ISOTDAQ : une école unique en son genre

La recherche en physique des particules a de nombreux besoins particuliers et elle doit parfois développer son propre savoir-faire pour que les systèmes qu’elle utilise restent opérationnels. Pour des domaines spécialisés comme la cryogénie ou la technologie haute tension, les laboratoires organisent souvent leurs propres formations. Le CERN a fait de même en lançant une série d’écoles internationales du déclenchement et de l’acquisition de données (ISOTDAQ). L’édition 2012 ISOTDAQ, la troisième du genre, a suscité beaucoup d’enthousiasme parmi la future génération de spécialistes du domaine.

 

Markus Joos au cours d'une session pratique de tutorat.

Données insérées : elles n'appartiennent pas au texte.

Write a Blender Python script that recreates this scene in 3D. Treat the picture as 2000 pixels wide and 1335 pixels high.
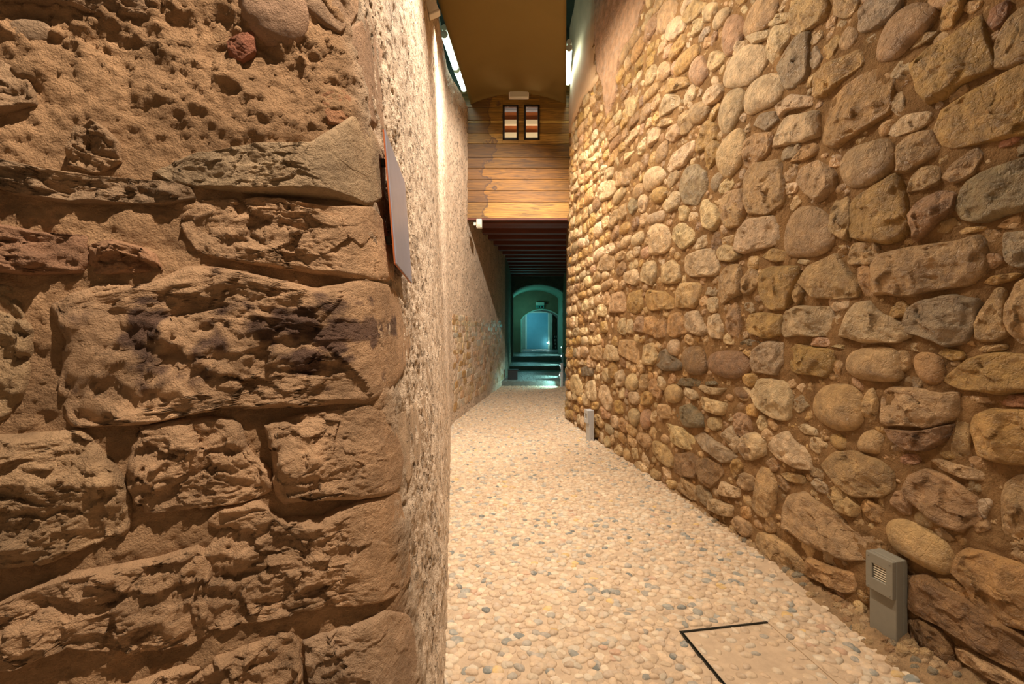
import bpy, bmesh, math
import numpy as np
from mathutils import Vector
SC = bpy.context.scene
COL = SC.collection
for o in list(bpy.data.objects): bpy.data.objects.remove(o)
RNG = np.random.default_rng(7)

# ------------------------------------------------------------------ camera, world, lights, exposure
EYE = 1.5; F = 900.0; CX = 1000.0; HY = 645.0
cam = bpy.data.cameras.new('camera'); cam_o = bpy.data.objects.new('camera', cam); COL.objects.link(cam_o)
cam.sensor_width = 36; cam.lens = 36 * F / 2000; cam.shift_y = -(667.5 - HY) / 2000
cam.clip_start = 0.02
cam_o.location = (0, 0, EYE); cam_o.rotation_euler = (math.pi / 2, 0, 0)
SC.camera = cam_o
SC.view_settings.view_transform = 'Standard'; SC.view_settings.look = 'None'
SC.view_settings.gamma = 1; SC.view_settings.use_curve_mapping = False
SC.view_settings.exposure = 0.0
W = bpy.data.worlds.new('world'); SC.world = W; W.use_nodes = True
W.node_tree.nodes['Background'].inputs[0].default_value = (1.0, 0.72, 0.46, 1)
W.node_tree.nodes['Background'].inputs[1].default_value = 0.15

def lamp(name, kind, loc, target, power, color, size=0.1, angle=90, blend=0.4):
    l = bpy.data.lights.new(name, kind); l.energy = power; l.color = color
    if kind == 'SPOT':
        l.spot_size = math.radians(angle); l.spot_blend = blend; l.shadow_soft_size = size
    elif kind == 'POINT': l.shadow_soft_size = size
    elif kind == 'AREA': l.size = size
    o = bpy.data.objects.new(name, l); COL.objects.link(o); o.location = loc
    if target is not None:
        d = Vector(target) - Vector(loc); o.rotation_euler = d.to_track_quat('-Z', 'Y').to_euler()
    return o
WARM = (1.0, 0.83, 0.62); SOFT = (1.0, 0.87, 0.74); CYAN = (0.16, 0.9, 0.85); COOL = (0.72, 1.0, 0.93)
lamp('gap_spot', 'SPOT', (0.55, 5.0, 5.35), (-0.95, 7.9, 2.0), 1000, SOFT, 0.05, 92, 0.6)
lamp('gap_spot', 'SPOT', (1.12, 3.9, 5.4), (-0.45, 5.2, 0.8), 330, SOFT, 0.05, 84, 0.8)
lamp('gap_spot', 'SPOT', (-0.80, 5.4, 5.2), (1.1, 5.8, 2.8), 380, WARM, 0.05, 125, 0.5)
lamp('gap_spot', 'SPOT', (-0.50, 3.3, 5.3), (1.6, 3.4, 2.9), 350, WARM, 0.05, 110, 0.6)
lamp('near_spot', 'SPOT', (0.45, 0.2, 4.7), (-0.75, 1.2, 1.1), 740, (1.0, 0.80, 0.61), 0.03, 90, 0.6)
lamp('gap_spot', 'SPOT', (0.05, 2.9, 5.4), (-0.95, 3.3, 3.0), 760, SOFT, 0.03, 78, 0.9)
lamp('tunnel_lamp', 'POINT', (0.55, 20.0, 2.3), None, 13, CYAN, 0.1)
lamp('tunnel_lamp', 'POINT', (0.75, 23.4, 2.2), None, 42, (0.30, 0.90, 1.0), 0.1)
lamp('tunnel_lamp', 'POINT', (0.9, 15.6, 1.6), None, 10, CYAN, 0.1)

# ------------------------------------------------------------------ noise
_p = np.random.default_rng(3).permutation(256); PERM = np.concatenate([_p, _p, _p])
_g = np.random.default_rng(4).normal(size=(256, 3)); GR = _g / np.linalg.norm(_g, axis=1)[:, None]
def perlin(p):
    i = np.floor(p).astype(np.int64); f = p - i; i &= 255
    u = f * f * f * (f * (f * 6 - 15) + 10); out = 0
    x, y, z = i[:, 0], i[:, 1], i[:, 2]
    for dx in (0, 1):
        wx = u[:, 0] if dx else 1 - u[:, 0]
        a = PERM[(x + dx) & 255]
        for dy in (0, 1):
            wy = wx * (u[:, 1] if dy else 1 - u[:, 1])
            b = PERM[a + ((y + dy) & 255)]
            for dz in (0, 1):
                w = wy * (u[:, 2] if dz else 1 - u[:, 2])
                g = GR[PERM[b + ((z + dz) & 255)]]
                out = out + w * (g[:, 0] * (f[:, 0] - dx) + g[:, 1] * (f[:, 1] - dy) + g[:, 2] * (f[:, 2] - dz))
    return out
def fbm(p, s, octv=4, gain=0.5):
    q = p * s; a = 1.0; r = np.zeros(len(p)); t = 0
    for k in range(octv):
        r += a * perlin(q + 13.7 * k); q = q * 2.03; t += a; a *= gain
    return r / t
def ridge(p, s, octv=4, gain=0.5):
    q = p * s; a = 1.0; r = np.zeros(len(p)); t = 0
    for k in range(octv):
        r += a * (1 - 2.2 * np.abs(perlin(q + 7.3 * k))); q = q * 2.1; t += a; a *= gain
    return r / t
def facets(p, s, seed=0.0, slope=1.0):
    """flinty broken facets: every cell is a tilted plane"""
    q = p[:, :2] * s + seed; i = np.floor(q).astype(np.int64); best = np.full(len(p), 9e9); val = np.zeros(len(p))
    for dx in (-1, 0, 1):
        for dy in (-1, 0, 1):
            cx = i[:, 0] + dx; cy = i[:, 1] + dy
            h = PERM[(PERM[cx & 255] + cy) & 255]
            ox = (PERM[h + 11] / 255.0); oy = (PERM[h + 57] / 255.0)
            rx = q[:, 0] - cx - ox; ry = q[:, 1] - cy - oy
            d = rx * rx + ry * ry
            v = (rx * (PERM[h + 101] / 127.5 - 1) + ry * (PERM[h + 177] / 127.5 - 1)) * slope + 0.45 * (PERM[h + 33] / 255.0 - .5)
            m = d < best; best = np.where(m, d, best); val = np.where(m, v, val)
    return val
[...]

« Je peux vous rappeler dans une heure environ ? Je suis en plein milieu d’une session pratique de tutorat avec quatre étudiants », a répondu Markus Joos, l’un des organisateurs, lorsque le Bulletin l'a appelé pour lui poser des questions sur l’École ISOTDAQ 2012, qui s’est déroulée à Cracovie (Pologne) du 1er au 8 février. Il a ensuite expliqué que l’École est consacrée pour moitié à ce genre de sessions pratiques, au cours desquelles les étudiants s’exercent avec des ordinateurs, du matériel électronique et même un petit détecteur de muons. L’autre moitié consiste en des conférences plus théoriques.

D'après les participants, le concept de l’École est l’un des facteurs qui contribuent à son succès. « C'est vraiment bien de pouvoir manipuler du matériel et de faire un peu de programmation pendant les sessions en laboratoire, souligne Sandra Saornil, qui, lorsqu’elle ne participe pas à cette école, travaille au sein du groupe responsable du trajectographe au silicium de LHCb. Les autres écoles ont une approche plus théorique ; ici, on peut réellement voir comment le matériel fonctionne. »

Pour permettre la tenue de ces sessions pratiques, 600 kg de modules électroniques et d’ordinateurs sont expédiés du CERN vers le lieu d’organisation de l’École. Le reste du temps, les équipements sont maintenus en état de fonctionnement dans un laboratoire permanent au CERN. « Nous en avons besoin pour former ceux qui assumeront le rôle de tuteurs à l'École, explique Markus Joos. Ils sont également utilisés pour des opérations de sensibilisation et mis à la disposition des étudiants d’été qui le souhaitent. »

L’École et son laboratoire sont une ressource unique, pour ainsi dire, car il existe très peu d’endroits où l’on peut acquérir une expérience pratique dans le domaine du déclenchement et de l’acquisition de données, hormis en cours d’emploi. « Nous avons réalisé que les universités et les instituts forment le futur personnel, mais n'offrent pas de formation dans le domaine du déclenchement et de l’acquisition de données, un domaine trop spécialisé pour des cours universitaires », explique Gökhan Ünel, à l’origine de la première École ISOTDAQ. Celle-ci a été organisée en 2010 à Ankara (Turquie) ; les éditions suivantes ont eu lieu à Rome (Italie), en 2011, et à Cracovie, en 2012. « Nous avons déjà des candidats pour les deux prochains lieux d’accueil », relève Markus.

Le succès de cette école devrait, on l’espère, perdurer, car les organisateurs ont pris soin de ratisser large. « Le déclenchement et l’acquisition de données est un concept générique. Il peut s’appliquer à une expérience menée en laboratoire par une seule personne, comme à un projet de la taille de ceux des détecteurs du LHC, et notre programme tient compte de cette diversité », explique Krzysztof Korcyl, chercheur à Cracovie et membre de la collaboration ATLAS, qui s’est beaucoup investi dans l’organisation de l’École au plan local. Le programme très large de l’École explique pourquoi celle-ci attire des participants venus de disciplines très diverses, du CERN et d’ailleurs, qu’ils soient physiciens, informaticiens ou ingénieurs. « Nous espérons que l’École contribue réellement à un transfert de connaissances du CERN vers d’autres utilisateurs », conclut Markus.

ISOTDAQ 2012 en chiffres :

- 48 étudiants, originaires de la plupart des pays d’Europe, mais aussi d’Inde et du Canada ;

- 20 conférenciers et tuteurs ; 4 des tuteurs participent au projet Marie Curie ACEOLE ;

- accueillie par le Département de physique, mathématiques et  informatique de l’Université de technologie de Cracovie et co-organisée par l’Institut de physique nucléaire de l’Académie polonaise des sciences de Cracovie ;

- coparrainée par le programme Marie Curie ACEOLE et l’Académie polonaise des sciences, qui ont financé totalement ou partiellement 15 étudiants ;

- un exercice parrainé et organisé par un représentant de National Instruments.